PwC indicates that the global economy is demonstrating notable endurance, yet one that’s increasingly precarious. The extensive research report from PwC highlights how worldwide growth is sustaining itself through a limited array of factors, including advancements in artificial intelligence, government spending policies, and buoyant financial markets. However, the research report explained that these pillars are vulnerable to disruptions from evolving monetary environments, geopolitical tensions, and policy decisions.
Based on insights from a May 2025 survey of 678 U.S. executives, the outlook reveals a proactive stance among business leaders. About one-third anticipate expanded prospects in the coming year, prompting swift adaptations in strategies to mitigate uncertainties.

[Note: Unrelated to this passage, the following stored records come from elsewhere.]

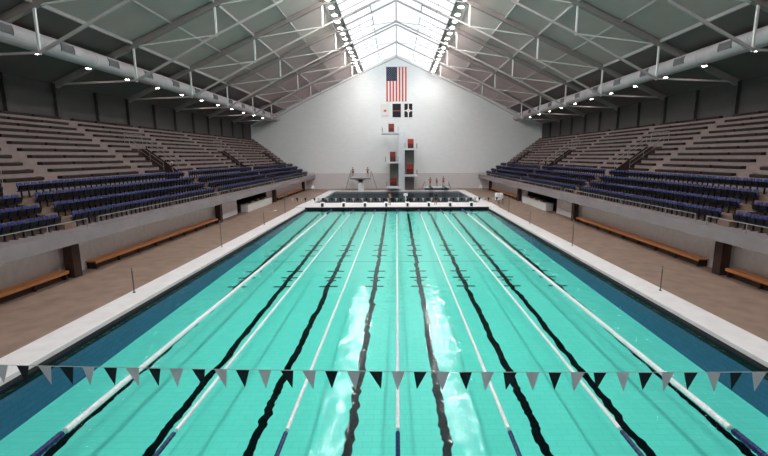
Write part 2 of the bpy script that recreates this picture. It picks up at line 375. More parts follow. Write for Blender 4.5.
# trusses
def truss(i, Y):
    t = empty('roof_truss', (0, Y, 0), 'light steel roof truss, %s from the far wall' % nth(6 - i), 'truss', 'roof trusses')
    def P(x, z): return (x, 0, z)
    for s in (-1, 1):
        b = MB(); b.bar(P(s * 6.42, ztop(6.42) - .28), P(s * 28.6, ztop(28.6) - .28), 0.36, 0.46); b.build('top_chord', M_RAFTER, t)
        b = MB(); b.bar(P(0, ztop(0) - .2), P(s * 6.7, ztop(6.7) - .2), 0.14, 0.2); b.build('top_chord_glare', M_STEEL, t)  # same chord made paler and thinner; skylight glare is put into its colour
        ch = MB()
        for x0, x1 in ((0, 7.6), (7.6, 14.8), (14.8, 21.75)): ch.bar(P(s * x0, ZB[x0]), P(s * x1, ZB[x1]), 0.16, 0.16)
        ch.build('bottom_chord', M_STEEL, t)
        b = MB(); b.bar(P(s * 21.75, ZB[21.75]), P(s * 28.6, ztop(28.6) - .2), 0.13, 0.13); b.build('bracket_strut', M_STEEL, t)
        for x in NX:
            b = MB(); b.bar(P(s * x, ZB[x] - .12), P(s * x, ztop(x) - .2), 0.13, 0.13, up=(0, 1, 0)); b.build('post', M_POST, t)
        for xi, xo in ((0, 7.6), (7.6, 14.8), (14.8, 21.75)):
            b = MB(); b.bar(P(s * xi, ZB[xi]), P(s * xo, ztop(xo) - .35), 0.085, 0.085); b.build('diagonal_brace', M_POST, t)
    b = MB(); b.bar(P(0, ZB[0] - .12), P(0, ztop(0) - .2), 0.17, 0.17, up=(0, 1, 0)); b.box(-.28, .28, -.1, .1, ZB[0] - .12, ZB[0] + .1)
    b.build('post', M_STEEL, t)
for i, Y in enumerate(TR): truss(i, Y)
# wall pilasters
for s in (-1, 1):
    ys = [BAY0 + BAY * (k / 2) for k in range(0, 12)]
    for k, Y in enumerate(ys):
        w = 0.22 if k % 2 == 0 else 0.1
        b = MB(); b.box(s * (XW - 0.3), s * XW, Y - w, Y + w, 9.8, ztop(XW) - .1)
        struct(b.build('column', M_DARK), '%s dark pilaster, %s from the camera end on the upper %s wall' % ('broad' if k % 2 == 0 else 'thin', nth(k + 1), SIDE[s]), 'column')

# ducts
for s in (-1, 1):
    t = empty('air_duct', (s * 23.5, 0, 14.10), 'large round pale air duct hung under the %s roof slope' % SIDE[s], 'duct', 'air ducts')
    b = MB(); prof = []
    y = YN + .1
    while y < YW - .2:
        prof += [(0.61, y), (0.61, y + 4.84), (0.635, y + 4.86), (0.635, y + 4.92)]; y += 4.93
    prof = [(r, min(yy, YW - .05)) for r, yy in prof]
    b.lathe((0, 0, 0), prof, 20, 0, 'Y'); b.build('duct_body', M_DUCT, t, smooth=False)
    for n in range(12):
        Y = 26.5 + 4.93 * n
        g = MB()
        a0 = 0.12
        for k in range(5):
            an = a0 + (k - 2) * 0.17
            p = (-s * 0.635 * math.cos(an), Y, 0.635 * math.sin(an))
            g.bar((p[0], Y - .55, p[2]), (p[0], Y + .55, p[2]), 0.05, 0.085)
        for dy in (-.6, .6):
            g.path([(-s * 0.64 * math.cos(a0 + q * .12), Y + dy, 0.64 * math.sin(a0 + q * .12)) for q in range(-4, 5)], 0.035, 5)
        g.build('grille', M_GRILLE, t)
    hg = MB()
    for Y in TR: hg.tube((0, Y + .3, .6), (0, Y + .3, ztop(23.5) - 14.10), .03, 6)
    hg.build('hanger', M_STEEL, t)

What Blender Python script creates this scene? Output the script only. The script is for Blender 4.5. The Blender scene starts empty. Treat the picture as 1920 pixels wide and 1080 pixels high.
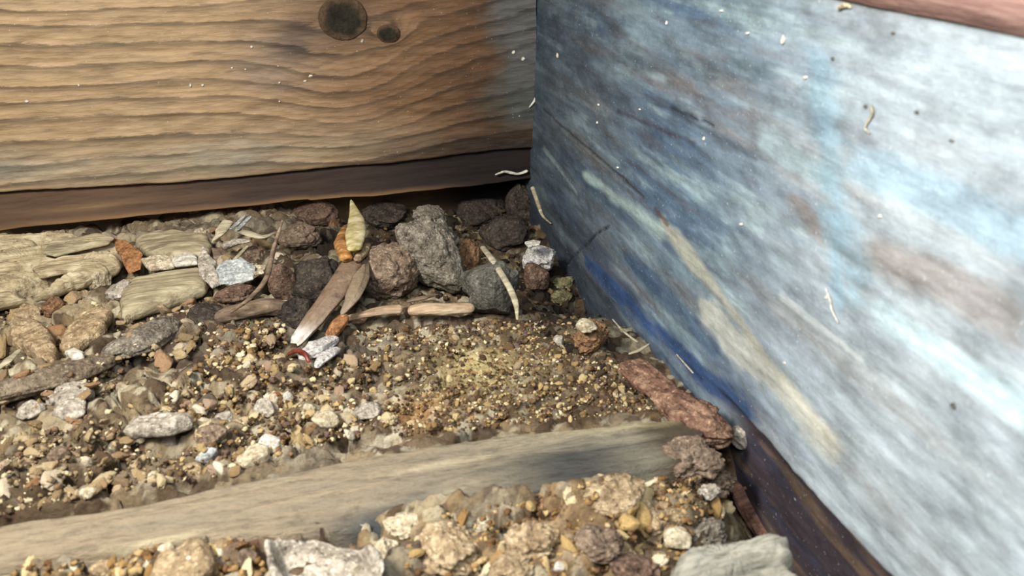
import bpy, math, random
import numpy as np

# ------------------------------------------------------------------ camera maths (centimetres)
F = 1581.0                                   # focal length in pixels of a 1920x1080 frame
_v1 = np.array([7040., -900., F]); _v2 = np.array([-452., -759., F])
_X = _v1/np.linalg.norm(_v1); _Y = _v2 - _v2.dot(_X)*_X; _Y /= np.linalg.norm(_Y); _Z = np.cross(_X, _Y)
RW = np.array([_X, _Y, _Z])                  # camera (x right, y down, z ahead) -> world
CAM = np.array([-3.98870716, -14.42461316, 5.06564413])
S = 0.01                                     # cm -> m

sc = bpy.context.scene
C = sc.collection
from mathutils import Matrix, Vector
cd = bpy.data.cameras.new('camera'); cam = bpy.data.objects.new('camera', cd); C.objects.link(cam)
r = RW[:, 0]; u = -RW[:, 1]; b = -RW[:, 2]
M = Matrix(((r[0], u[0], b[0], CAM[0]*S), (r[1], u[1], b[1], CAM[1]*S), (r[2], u[2], b[2], CAM[2]*S), (0, 0, 0, 1)))
cam.matrix_world = M
cd.sensor_width = 36; cd.lens = 36*F/1920; cd.clip_start = 0.002; cd.clip_end = 20
cd.dof.use_dof = True; cd.dof.focus_distance = 0.125; cd.dof.aperture_fstop = 64
sc.camera = cam

# ------------------------------------------------------------------ light
w = bpy.data.worlds.new('world'); sc.world = w; w.use_nodes = True
bg = w.node_tree.nodes['Background']; bg.inputs[0].default_value = (0.72, 0.86, 1.0, 1); bg.inputs[1].default_value = 0.13


def add_light(name, kind, loc, target, energy, color, size=0.1):
    l = bpy.data.lights.new(name, kind); o = bpy.data.objects.new(name, l); C.objects.link(o)
    o.location = Vector(loc)*S
    o.rotation_euler = (Vector(target)-Vector(loc)).to_track_quat('-Z', 'Y').to_euler()
    l.energy = energy; l.color = color
    if kind == 'AREA': l.size = size
    if kind == 'SUN': l.angle = size
    return o


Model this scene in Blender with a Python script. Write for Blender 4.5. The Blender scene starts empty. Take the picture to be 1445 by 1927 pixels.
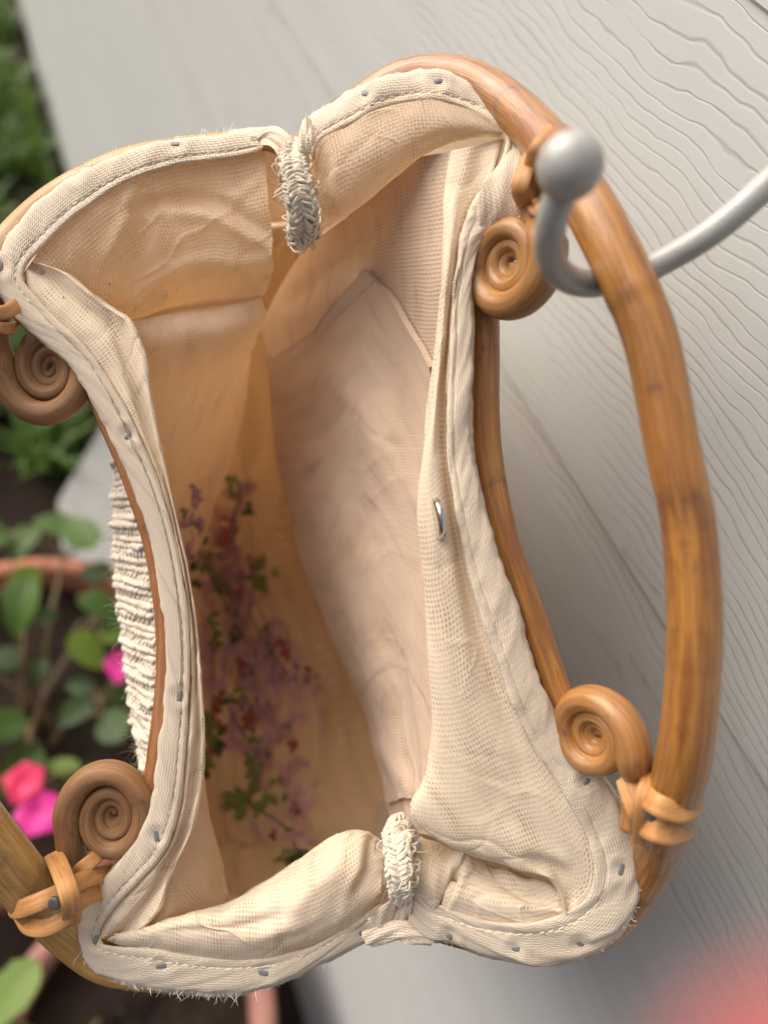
import bpy, math, random
import numpy as np
from mathutils import Vector, Matrix
from mathutils.bvhtree import BVHTree
random.seed(7); rng = np.random.default_rng(7)
S = bpy.context.scene
COL = S.collection
# ------------------------------------------------------------------ camera
F = 26 / 36 * 1927.0                       # focal length in photograph pixels
d1 = np.array([-.367, .80, -.472]); d1 /= np.linalg.norm(d1)          # along the wall (world X), in camera axes
g = np.array([-.2567, -.5748, -.7768]); g -= d1 * (g @ d1); g /= np.linalg.norm(g)   # straight down
nW = np.cross(d1, g)                       # away from the wall (world Y)
R3 = np.array([d1, nW, -g])                # camera axes -> world axes
HC, DW = .98, .17                          # camera height, distance to the wall
CAMLOC = np.array([0, 0, HC])
cd = bpy.data.cameras.new('camera'); cam = bpy.data.objects.new('camera', cd); COL.objects.link(cam)
M4 = Matrix([list(R3[0]) + [0], list(R3[1]) + [0], list(R3[2]) + [HC], [0, 0, 0, 1]])
cam.matrix_world = M4
cd.sensor_fit = 'VERTICAL'; cd.sensor_height = 36; cd.lens = 26
cd.clip_start = .005; cd.clip_end = 200
cd.dof.use_dof = True; cd.dof.focus_distance = .178; cd.dof.aperture_fstop = 6.6
S.camera = cam
# ------------------------------------------------------------------ light
LD = np.array([.62, .46, .63]); LD /= np.linalg.norm(LD)              # towards the light
el, az = math.asin(LD[2]), math.atan2(LD[0], LD[1])
W = bpy.data.worlds.new('World'); S.world = W; W.use_nodes = True
nt = W.node_tree; bg = nt.nodes['Background']
sk = nt.nodes.new('ShaderNodeTexSky'); sk.sky_type = 'NISHITA'; sk.sun_disc = False
sk.sun_elevation = el; sk.sun_rotation = az
sk.air_density = .6; sk.dust_density = 6.0; sk.ozone_density = .6
nt.links.new(sk.outputs[0], bg.inputs[0]); bg.inputs[1].default_value = .078
sl = bpy.data.lights.new('sun', 'SUN'); sl.energy = 1.8; sl.angle = math.radians(72); sl.color = (1, .95, .88)
so = bpy.data.objects.new('sun', sl); COL.objects.link(so)
so.rotation_euler = Vector(LD).to_track_quat('Z', 'Y').to_euler()
S.view_settings.view_transform = 'Standard'; S.view_settings.look = 'None'
S.view_settings.exposure = 1.03; S.view_settings.gamma = 1
S.cycles.max_bounces = 14; S.cycles.diffuse_bounces = 8; S.cycles.transmission_bounces = 8
S.cycles.sample_clamp_indirect = 6

# ------------------------------------------------------------------ helpers
def cam2w(p):                              # camera cm -> world m
    return (np.asarray(p) / 100.0) @ R3.T.T.T if False else np.asarray(p) / 100.0 @ R3.T + CAMLOC
def unp(q):                                # (px, py, depth cm) -> camera cm
    q = np.asarray(q, float)
    z = q[..., 2]
    return np.stack([(q[..., 0] - 722.5) / F * z, -(q[..., 1] - 963.5) / F * z, -z], -1)
def PX(px, py, z): return cam2w(unp([px, py, z]))
def gpt(px, py, h):                        # where a sight line meets the level h (m)
    d = R3 @ unp([px, py, 1.0]); t = (h - HC) / d[2]
    return CAMLOC + d * t
def cr(P, t):                              # Catmull-Rom through P at index positions t
    P = np.asarray(P, float); n = len(P)
    if n == 1: return np.repeat(P, len(t), 0)
    i = np.clip(np.floor(t).astype(int), 0, n - 2); f = (t - i).reshape((-1,) + (1,) * (P.ndim - 1))
    p1, p2 = P[i], P[i + 1]
    p0 = np.where((i > 0).reshape(f.shape), P[np.maximum(i - 1, 0)], 2 * p1 - p2)
    p3 = np.where((i < n - 2).reshape(f.shape), P[np.minimum(i + 2, n - 1)], 2 * p2 - p1)
    return .5 * (2 * p1 + (p2 - p0) * f + (2 * p0 - 5 * p1 + 4 * p2 - p3) * f ** 2 + (3 * p1 - p0 - 3 * p2 + p3) * f ** 3)
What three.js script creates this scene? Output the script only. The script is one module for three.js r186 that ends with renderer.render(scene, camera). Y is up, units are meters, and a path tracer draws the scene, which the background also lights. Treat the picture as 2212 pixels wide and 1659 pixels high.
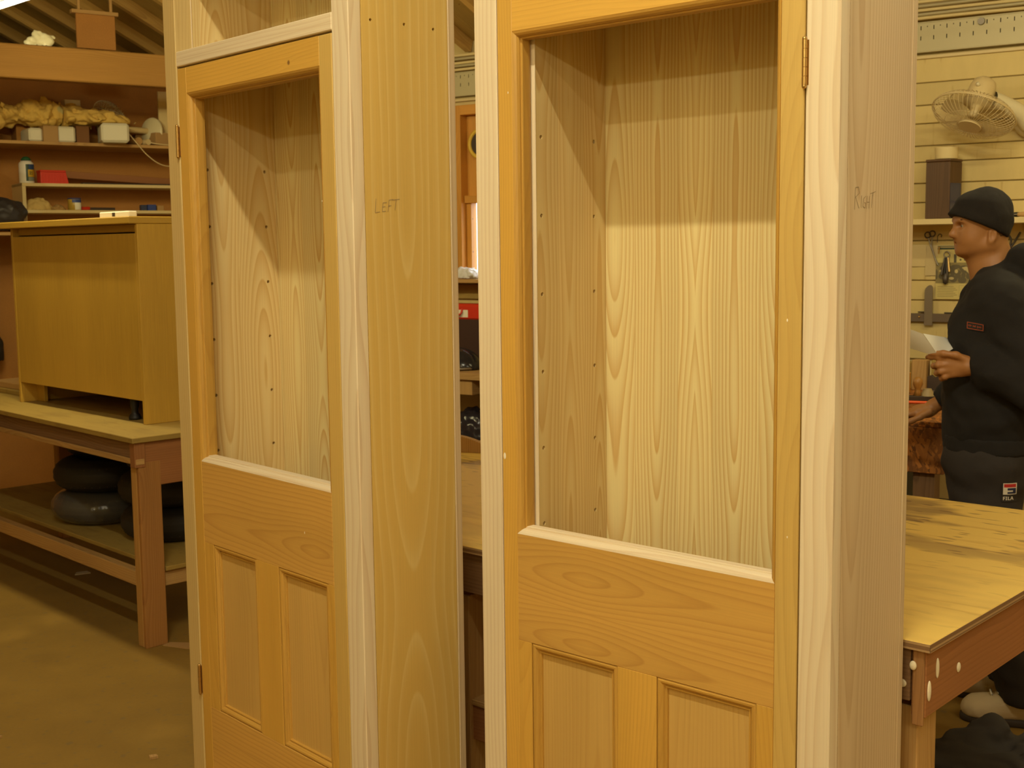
import * as THREE from 'three';
import { mergeGeometries, toCreasedNormals, mergeVertices } from 'three/addons/utils/BufferGeometryUtils.js';
import { ImprovedNoise } from 'three/addons/math/ImprovedNoise.js';
import { RectAreaLightUniformsLib } from 'three/addons/lights/RectAreaLightUniformsLib.js';

// ---------------------------------------------------------------- camera, sky, light, exposure
const scene = new THREE.Scene();
const camera = new THREE.PerspectiveCamera(34.37, 2212 / 1659, 0.05, 60);
camera.position.set(0, 1.6, 0);
camera.rotation.set(-0.111, 0, -0.0121, 'XYZ');
camera.focus = 2.4; camera.userData.fStop = 14;
scene.add(camera);
scene.background = new THREE.Color(0.93, 0.97, 1.0);          // flat overcast daylight outside the window
scene.backgroundIntensity = 0.7;
const renderer = new THREE.WebGLRenderer({ antialias: true });
renderer.toneMapping = THREE.LinearToneMapping;
renderer.toneMappingExposure = 5.8;
renderer.shadowMap.enabled = true;
RectAreaLightUniformsLib.init();
// fluorescent tubes, only the one above the left workbench in view: centre, turn about y, length, light intensity
const TUBES = [
  { p: [-0.5, 4.15, -0.85], turn: -0.768, len: 1.5, power: 76, c: [1, 0.93, 0.68], label: 'unseen fluorescent batten high in front of the two bookcases, lighting their fronts and insides' },  // out of view, placed to light the fronts and shape the shadows inside
  { p: [-1.0, 3.4, -0.2], turn: -0.768, len: 1.5, power: 14, c: [1, 0.93, 0.68], label: 'unseen fluorescent batten beside the camera, lighting the bookcase fronts from lower down' },  // out of view, placed to light the bookcases at a flatter angle
  { p: [-2.1, 2.672, -5.46], turn: -0.768, len: 1.5, power: 36, tilt: 0.42, c: [1, 0.84, 0.42], label: 'glowing fluorescent batten under the roof above the left workbench' },
  { p: [2.3, 2.72, -4.2], turn: -0.59, len: 1.5, power: 12, c: [1, 0.84, 0.42], label: 'unseen fluorescent batten over the man, lighting the back wall and back workbench' },  // out of view, placed to light the man and the wall behind him
  { p: [2.0, 2.9, -1.2], turn: -0.768, len: 1.5, power: 20, c: [1, 0.93, 0.68], label: 'unseen fluorescent batten to the right, lighting the side panels of the bookcases' },  // out of view, placed to light the right-hand sides of the bookcases
  { p: [-0.2, 2.9, 1.7], turn: -0.768, len: 2.4, power: 17, tilt: 0.4, c: [1, 0.93, 0.68], label: 'added fluorescent batten behind the camera, a flat fill light' },  // added behind the camera as flat fill
];
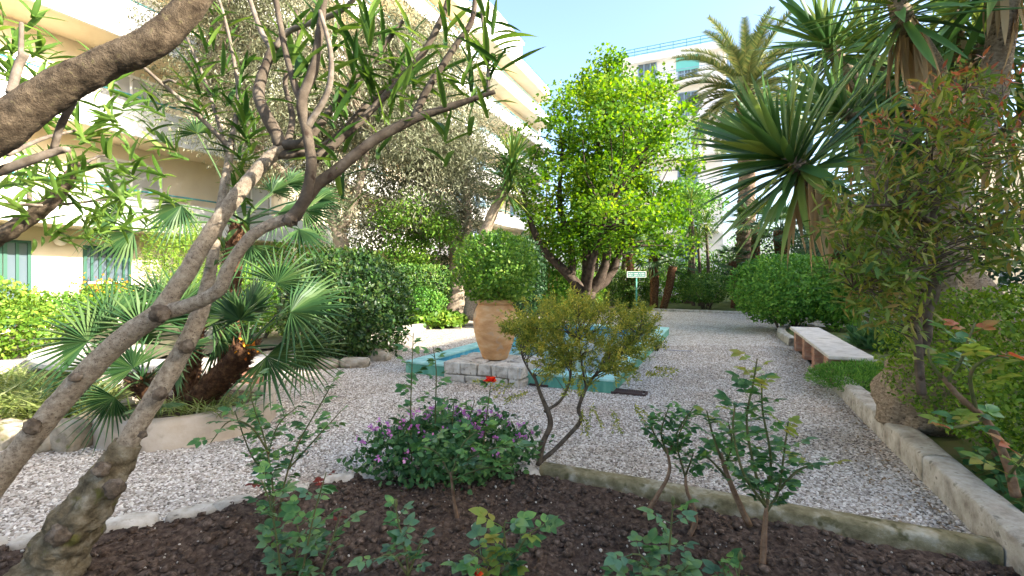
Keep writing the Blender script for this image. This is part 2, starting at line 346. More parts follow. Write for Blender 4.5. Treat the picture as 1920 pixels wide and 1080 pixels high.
# loose pebbles on the nearer court: real stones, instanced
def pebble_mat():
    m, nt, b = mat_base('pebble'); N = nt.nodes; Lk = nt.links
    oi = N.new('ShaderNodeObjectInfo'); r = ramp(nt, GCOL, GPOS); Lk.new(oi.outputs['Random'], r.inputs['Fac'])
    tc = N.new('ShaderNodeTexCoord'); nz = N.new('ShaderNodeTexNoise'); nz.inputs['Scale'].default_value = 60; Lk.new(tc.outputs['Object'], nz.inputs['Vector'])
    mx = N.new('ShaderNodeMixRGB'); mx.blend_type = 'MULTIPLY'; mx.inputs[0].default_value = .35; Lk.new(r.outputs['Color'], mx.inputs[1]); Lk.new(nz.outputs['Color'], mx.inputs[2])
    geo = N.new('ShaderNodeNewGeometry'); n3 = N.new('ShaderNodeTexNoise'); n3.inputs['Scale'].default_value = 1.1; n3.inputs['Detail'].default_value = 6; Lk.new(geo.outputs['Position'], n3.inputs['Vector'])
    g3 = N.new('ShaderNodeMapRange'); g3.inputs[1].default_value = .48; g3.inputs[2].default_value = .72; g3.inputs[4].default_value = .75; Lk.new(n3.outputs['Fac'], g3.inputs[0])
    m3 = N.new('ShaderNodeMixRGB'); m3.blend_type = 'MULTIPLY'; Lk.new(g3.outputs[0], m3.inputs[0]); Lk.new(r.outputs['Color'], m3.inputs[1]); m3.inputs[2].default_value = (.66,.55,.43,1)
    Lk.new(m3.outputs[0], b.inputs['Base Color']); b.inputs['Roughness'].default_value = .7; return m
M['pebble'] = pebble_mat()
V = []; Fc = []; c = .1; idx = {}
def vid(i, j):
    if (i,j) not in idx: idx[(i,j)] = len(V); V.append(G(i*c, j*c, .002))
    return idx[(i,j)]
HEDGE_C = at(655, 600, 8.5)
for i in range(-95, 13):
    for j in range(5, 112):
        w = (i+.5)*c; t = (j+.5)*c
        if PW0-.02 < w < PW1+.02 and t > PT0-.02 and t < PT1: continue
        if inside(SOIL, w, t): continue
        if w > -1.2 and t < 3.3: continue
        p = G(w,t)
        if p[1] < 2.0 or abs(p[0])/max(p[1],.1) > 1.15 or p[1] > 10.0: continue
        if math.hypot(p[0]-PLC[0], p[1]-PLC[1]) < PLR: continue
        Fc.append((vid(i,j),vid(i+1,j),vid(i+1,j+1),vid(i,j+1)))
gro = part('gravel', V, Fc, M['gravel'], None)
tag(gro, 'loose pale grey and white gravel covering the court', 'gravel', kind='stuff')
ng = bpy.data.node_groups.new('pebbles', 'GeometryNodeTree')
ng.interface.new_socket('Geometry', in_out='INPUT', socket_type='NodeSocketGeometry'); ng.interface.new_socket('Geometry', in_out='OUTPUT', socket_type='NodeSocketGeometry')
N = ng.nodes; Lk = ng.links
gi = N.new('NodeGroupInput'); go = N.new('NodeGroupOutput')
dist = N.new('GeometryNodeDistributePointsOnFaces'); dist.distribute_method = 'RANDOM'
pos = N.new('GeometryNodeInputPosition'); sp = N.new('ShaderNodeSeparateXYZ'); Lk.new(pos.outputs[0], sp.inputs[0])
mr = N.new('ShaderNodeMapRange'); mr.inputs[1].default_value = 3.0; mr.inputs[2].default_value = 10.0; mr.inputs[3].default_value = 5200; mr.inputs[4].default_value = 1300
Lk.new(sp.outputs['Y'], mr.inputs[0])
gn_ = N.new('ShaderNodeTexNoise'); gn_.inputs['Scale'].default_value = 1.7; gn_.inputs['Detail'].default_value = 4; Lk.new(pos.outputs[0], gn_.inputs['Vector'])
gr_ = N.new('ShaderNodeMapRange'); gr_.inputs[1].default_value = .35; gr_.inputs[2].default_value = .6; gr_.inputs[3].default_value = .5; gr_.inputs[4].default_value = 1.1; Lk.new(gn_.outputs['Fac'], gr_.inputs[0])
gm_ = N.new('ShaderNodeMath'); gm_.operation = 'MULTIPLY'; Lk.new(mr.outputs[0], gm_.inputs[0]); Lk.new(gr_.outputs[0], gm_.inputs[1]); Lk.new(gm_.outputs[0], dist.inputs['Density'])
ico = N.new('GeometryNodeMeshIcoSphere'); ico.inputs['Radius'].default_value = 1; ico.inputs['Subdivisions'].default_value = 2
ss = N.new('GeometryNodeSetShadeSmooth'); Lk.new(ico.outputs['Mesh'], ss.inputs[0])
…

More than half of organizations have progressed past initial planning, implementing measures such as expense cuts, financial reallocations, and supply chain diversification.
Notably, a vast majority—over four-fifths—are shifting toward extended, domestically oriented approaches to bolster stability.
In the health sector, concerns run particularly high, with nine in ten leaders viewing cyberattacks as a significant threat, outpacing other industries.
Economically, PwC anticipates global gross domestic product to expand by 2.7% in 2026, mirroring the prior year’s pace but with disparities across regions.
The United States is poised for consistent progress at 2.1%, fueled by AI-fueled expenditures on data infrastructure, energy production, and tech upgrades, complemented by robust consumer demand across various demographics.
Employment remains solid, with joblessness expected to stabilize around 4.4%.
Inflation presents a mixed bag: overall rates may stay subdued thanks to abundant oil supplies, but sectors like household power costs could climb by 4.2% due to surging data center needs, while healthcare expenses might jump by roughly 8.5%, potentially anchoring higher core inflation and influencing interest rate adjustments.
Internationally, Europe‘s euro area is slated for modest 0.9% advancement, aided by governmental outlays on security and digital systems, ongoing European Union recovery allocations, and declining energy expenses.
Emerging economies, especially India, are set to shine brighter, with a projected 6.7% surge driven by tech exports and wage-fueled spending.
Yet, vulnerabilities loom large.
The report warns of a potential 10% depreciation in the U.S. dollar, which could deter overseas capital while creating openings for local investors in affordable housing and consumer goods.
Stablecoins, nearly all tied to the dollar, are expanding into everyday transactions, heightening risks related to financial oversight, clarity, and asset backing.
Industry shifts underscore transformative trends.
AI is redefining property markets, positioning data centers as essential investments amid power demands and workforce constraints tied to migration rules.
In Europe, a substantial shortfall in retirement savings—where US private funds dwarf those in the region by over tenfold—offers avenues for capital deployment, addressing aging populations and strategic imperatives.
Mergers and acquisitions may accelerate, propelled by AI innovations and private equity pursuits of ambitious ventures.
Dr. Alexis Crow, PwC‘s lead on global insights, emphasized the economy’s tenacity but cautioned against overconfidence:
“The global economy has shown real staying power, but resilience in 2026 isn’t automatic or evenly distributed.”
She noted that while traditional downturn indicators are absent, underlying doubts about the cycle’s sustainability persist, especially with policy changes that markets may undervalue.